Audit reveals how greedy MCAs use fake claims to fleece public

Members of Nairobi County Assembly attempt to eject Speaker Beatrice Elachi's office on September 10, 2018. The latest report by the Auditor-General indicates that MCAs are still using all means, including subterfuge, to get an extra shilling from the taxpayer for work not done. PHOTO | FILE | NATION MEDIA GROUP

What you need to know:

  • Report lists sitting allowances, tenders, domestic and foreign travels.
  • A total of 1,159 meetings were held during the year under review at a cost of Sh187 million.
  • Yet out of all these meetings only 18 reports and six statements were prepared and tabled in the plenary.

Auditor General's latest report on 11 county assemblies, shows that little has changed in the way the devolved units conduct their business.

Whereas Members of the County Assemblies (MCAs) are charged with the mandate to oversee the county executive, the reports indicate that they are still using all means, including subterfuge, to get an extra shilling from the taxpayer for work not done.

The report which was tabled in the Senate on Thursday and which cover the 2016/17 financial year, shows that the country has a long way to go in management of sitting allowances to MCAs, tenders, domestic and foreign travels.

NOTORIOUS

The report shows that these are notorious avenues which the ward representatives use to fleece the public of funds through fictitious claims.

The flip side of the frugal nature of the county assemblies is captured in the auditor’s report for 2016/17 financial year of Kericho County Assembly.

According to the report, committees of the county assembly held various meetings to deliberate on various matters.

EXPENDITURE

A sample of the 15 committees picked for audit shows that a total of 1,159 meetings were held during the year under review at a cost of Sh187 million.

Yet out of all these meetings only 18 reports and six statements were prepared and tabled in the plenary.

The Auditor-General Edward Ouko concludes that the residents may not have received full value for the huge public expenditure on the committee allowances amounting to Sh187 million.

DELIBERATIONS

The report notes that many of the committee meetings were not scheduled as there were no weekly programmes showing the business of the assembly and the schedule of the sitting of various committees.

“Most of the committee and plenary sittings were neither scheduled nor programmed as they did not appear on the website as required by the Standing Orders, therefore it is not possible to determine whether the meetings had substantive agenda of deliberations,” Mr Ouko says in the report.

ATTENDANCE

In Nakuru, even though the county assembly has installed the biometric system to identify and monitor attendance to both plenary and various committee meetings, an analysis of the system by Mr Ouko revealed some members of the committee were paid allowances despite not attending. In other instances, members signed in and within a few minutes signed out.
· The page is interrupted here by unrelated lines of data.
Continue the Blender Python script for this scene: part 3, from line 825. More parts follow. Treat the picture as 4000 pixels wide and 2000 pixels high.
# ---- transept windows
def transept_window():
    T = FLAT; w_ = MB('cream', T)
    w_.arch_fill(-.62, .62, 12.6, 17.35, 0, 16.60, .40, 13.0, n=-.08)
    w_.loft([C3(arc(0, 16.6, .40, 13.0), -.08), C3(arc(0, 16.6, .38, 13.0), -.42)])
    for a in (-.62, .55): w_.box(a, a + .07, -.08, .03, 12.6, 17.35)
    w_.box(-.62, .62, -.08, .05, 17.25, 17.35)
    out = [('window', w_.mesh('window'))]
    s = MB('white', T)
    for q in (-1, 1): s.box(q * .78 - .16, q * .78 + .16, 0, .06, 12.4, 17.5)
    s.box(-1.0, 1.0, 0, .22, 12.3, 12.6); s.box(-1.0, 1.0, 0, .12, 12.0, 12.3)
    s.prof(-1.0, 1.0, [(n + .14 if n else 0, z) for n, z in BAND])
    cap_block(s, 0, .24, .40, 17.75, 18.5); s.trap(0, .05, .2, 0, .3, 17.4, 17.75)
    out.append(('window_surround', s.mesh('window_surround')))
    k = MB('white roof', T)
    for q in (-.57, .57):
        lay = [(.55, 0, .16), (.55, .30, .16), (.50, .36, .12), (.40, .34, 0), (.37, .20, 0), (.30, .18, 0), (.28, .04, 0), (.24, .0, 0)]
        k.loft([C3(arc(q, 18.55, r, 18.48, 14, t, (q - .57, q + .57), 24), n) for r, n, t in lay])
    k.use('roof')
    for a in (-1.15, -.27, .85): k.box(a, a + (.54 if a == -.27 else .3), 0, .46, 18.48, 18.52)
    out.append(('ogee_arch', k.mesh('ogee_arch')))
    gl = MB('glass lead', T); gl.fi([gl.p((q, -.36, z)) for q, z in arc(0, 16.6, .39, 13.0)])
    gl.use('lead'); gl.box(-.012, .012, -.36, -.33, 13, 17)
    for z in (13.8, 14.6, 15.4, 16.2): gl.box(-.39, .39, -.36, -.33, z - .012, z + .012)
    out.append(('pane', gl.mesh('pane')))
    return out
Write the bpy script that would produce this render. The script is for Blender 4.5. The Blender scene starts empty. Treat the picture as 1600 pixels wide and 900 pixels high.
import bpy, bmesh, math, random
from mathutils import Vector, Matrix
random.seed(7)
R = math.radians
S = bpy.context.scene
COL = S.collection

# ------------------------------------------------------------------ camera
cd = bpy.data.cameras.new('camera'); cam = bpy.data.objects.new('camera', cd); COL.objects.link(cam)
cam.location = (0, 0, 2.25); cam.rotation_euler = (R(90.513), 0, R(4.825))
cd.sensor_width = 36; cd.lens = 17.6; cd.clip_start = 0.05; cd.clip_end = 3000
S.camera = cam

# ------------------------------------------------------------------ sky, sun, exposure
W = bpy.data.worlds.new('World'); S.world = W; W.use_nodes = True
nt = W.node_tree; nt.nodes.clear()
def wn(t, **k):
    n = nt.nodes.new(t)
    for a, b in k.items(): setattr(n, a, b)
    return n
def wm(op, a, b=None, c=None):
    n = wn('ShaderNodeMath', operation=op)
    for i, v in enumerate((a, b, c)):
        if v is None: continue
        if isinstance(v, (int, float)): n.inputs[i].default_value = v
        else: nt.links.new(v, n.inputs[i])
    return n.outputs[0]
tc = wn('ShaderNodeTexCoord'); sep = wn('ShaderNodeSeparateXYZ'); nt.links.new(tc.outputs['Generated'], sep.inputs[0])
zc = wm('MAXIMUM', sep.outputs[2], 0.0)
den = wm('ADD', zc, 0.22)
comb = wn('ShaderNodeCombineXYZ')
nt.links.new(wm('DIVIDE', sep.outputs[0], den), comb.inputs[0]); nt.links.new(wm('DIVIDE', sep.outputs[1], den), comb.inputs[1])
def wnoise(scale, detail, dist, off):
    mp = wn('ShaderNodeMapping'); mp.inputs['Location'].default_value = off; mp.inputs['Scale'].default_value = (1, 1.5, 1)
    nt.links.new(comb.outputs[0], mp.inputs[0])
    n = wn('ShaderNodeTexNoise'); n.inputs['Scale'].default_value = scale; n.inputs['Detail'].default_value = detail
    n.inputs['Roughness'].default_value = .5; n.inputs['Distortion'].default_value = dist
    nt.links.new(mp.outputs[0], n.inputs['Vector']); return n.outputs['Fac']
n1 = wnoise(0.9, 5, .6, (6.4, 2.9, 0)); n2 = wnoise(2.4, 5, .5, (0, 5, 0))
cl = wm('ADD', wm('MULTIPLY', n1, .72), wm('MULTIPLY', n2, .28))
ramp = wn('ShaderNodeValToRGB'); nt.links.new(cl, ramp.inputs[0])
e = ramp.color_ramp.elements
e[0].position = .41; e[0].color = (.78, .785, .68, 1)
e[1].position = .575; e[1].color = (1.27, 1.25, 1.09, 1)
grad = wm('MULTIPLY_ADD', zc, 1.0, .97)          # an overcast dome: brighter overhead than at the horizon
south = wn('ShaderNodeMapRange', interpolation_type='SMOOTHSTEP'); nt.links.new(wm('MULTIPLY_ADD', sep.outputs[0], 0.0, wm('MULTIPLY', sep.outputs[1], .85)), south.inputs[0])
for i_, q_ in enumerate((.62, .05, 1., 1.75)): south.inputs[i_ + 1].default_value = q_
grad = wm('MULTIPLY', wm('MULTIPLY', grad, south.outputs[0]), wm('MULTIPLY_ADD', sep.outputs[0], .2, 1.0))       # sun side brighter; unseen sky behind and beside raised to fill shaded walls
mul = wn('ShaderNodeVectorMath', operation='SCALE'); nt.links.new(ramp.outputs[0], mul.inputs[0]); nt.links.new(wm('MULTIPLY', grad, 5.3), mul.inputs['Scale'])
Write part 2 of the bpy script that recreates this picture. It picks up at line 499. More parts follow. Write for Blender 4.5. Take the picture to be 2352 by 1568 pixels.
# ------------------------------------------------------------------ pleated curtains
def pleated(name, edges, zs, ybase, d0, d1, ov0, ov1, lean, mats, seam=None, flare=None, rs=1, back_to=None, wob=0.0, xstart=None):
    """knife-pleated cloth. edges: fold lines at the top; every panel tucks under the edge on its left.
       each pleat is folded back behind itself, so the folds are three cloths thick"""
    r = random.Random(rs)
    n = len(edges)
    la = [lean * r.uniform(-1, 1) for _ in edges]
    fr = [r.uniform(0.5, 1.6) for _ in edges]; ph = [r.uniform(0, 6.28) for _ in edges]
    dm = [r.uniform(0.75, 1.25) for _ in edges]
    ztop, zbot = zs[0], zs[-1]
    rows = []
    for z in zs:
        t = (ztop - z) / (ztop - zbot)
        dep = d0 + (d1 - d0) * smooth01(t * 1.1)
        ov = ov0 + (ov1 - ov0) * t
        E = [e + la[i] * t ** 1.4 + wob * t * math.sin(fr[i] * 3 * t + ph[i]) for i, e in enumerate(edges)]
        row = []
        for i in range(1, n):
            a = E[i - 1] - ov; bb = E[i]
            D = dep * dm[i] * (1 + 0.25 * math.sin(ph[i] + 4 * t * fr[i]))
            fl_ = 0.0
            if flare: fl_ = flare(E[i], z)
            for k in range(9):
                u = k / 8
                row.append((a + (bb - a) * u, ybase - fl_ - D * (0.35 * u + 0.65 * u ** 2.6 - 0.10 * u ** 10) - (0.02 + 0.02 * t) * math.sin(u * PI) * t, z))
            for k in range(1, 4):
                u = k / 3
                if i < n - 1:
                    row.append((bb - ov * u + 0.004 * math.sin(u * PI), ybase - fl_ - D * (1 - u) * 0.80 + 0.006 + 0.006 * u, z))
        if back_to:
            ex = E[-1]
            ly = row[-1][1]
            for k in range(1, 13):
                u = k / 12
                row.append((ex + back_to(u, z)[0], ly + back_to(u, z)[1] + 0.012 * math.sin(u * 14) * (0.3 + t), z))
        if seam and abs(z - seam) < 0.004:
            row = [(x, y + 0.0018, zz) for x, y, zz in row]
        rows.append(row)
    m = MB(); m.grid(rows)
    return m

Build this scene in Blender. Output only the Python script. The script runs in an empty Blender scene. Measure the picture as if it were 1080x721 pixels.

“Cases where members just clocked in without evidence of clocking out were noted. Despite the installation of the biometric system, in most cases attendance to meetings continued to be recorded manually,” Mr Ouko says in the Nakuru County assembly audit report.

WEAKNESSES

Insistence on the manual recording, he says, defeats the purpose of investing heavily in the biometric system which was meant to curtail the weakness that comes with manipulation of attendances, which he concludes is a waste of public funds and a breach of financial regulations.

However, Mr Ouko notes that committee siting expenses decreased by Sh19 million in the 2016/17 financial year. The previous year, (2015/16) the committee had incurred an expenditure of Sh78 million to Sh59.7 million in the 2016/17 financial year due to the installation of the system.

WORKSHOPS

In Nyeri, Mr Ouko notes the assembly used Sh128 million for domestic and subsistence allowances for the MCAs and staff during various workshops, meetings, retreats and seminars held outside the assembly.

“However the payments were not supported by appropriate documentation such as invitation letters, programme of the seminars and reports emanating from the meetings held.

The same case is reported in Nyandarua where the auditor questions the validity and value of the money used for domestic travel and subsistence allowances.

CONCURRENTLY

According to the report, Sh4.9 million was paid to members of the committee for meetings planned to scrutinise the 2017/18 annual development plan at the Lake Naivasha Resort.

However, a similar amount had been paid to the assembly’s Trade and Industrialisation Committee in which the same MCAs who are members received allowances.

“The scrutiny of the allowances register revealed that some members were paid allowances for separate meetings held within the same time when they were supposed to be in Naivasha,” Mr Ouko says, pointing out that it was not explained how a member could be in two meetings running concurrently in different places.

DOCUMENTS

While the County Assembly of Samburu incurred a Sh56.6 million on domestic travel and accommodation allowances the audit established that an expenditure of Sh10. 3 million was not supported with relevant documents such as invitation letters, bus or work tickets to confirm that MCAs were out on duty.

Similarly, the MCAs incurred an expenditure of Sh4 million on subsistence allowances while on foreign travel during the Women Caucus in Ethiopia.

However, the payment surrender was not supported by with relevant documents to prove that they actually attended the meeting.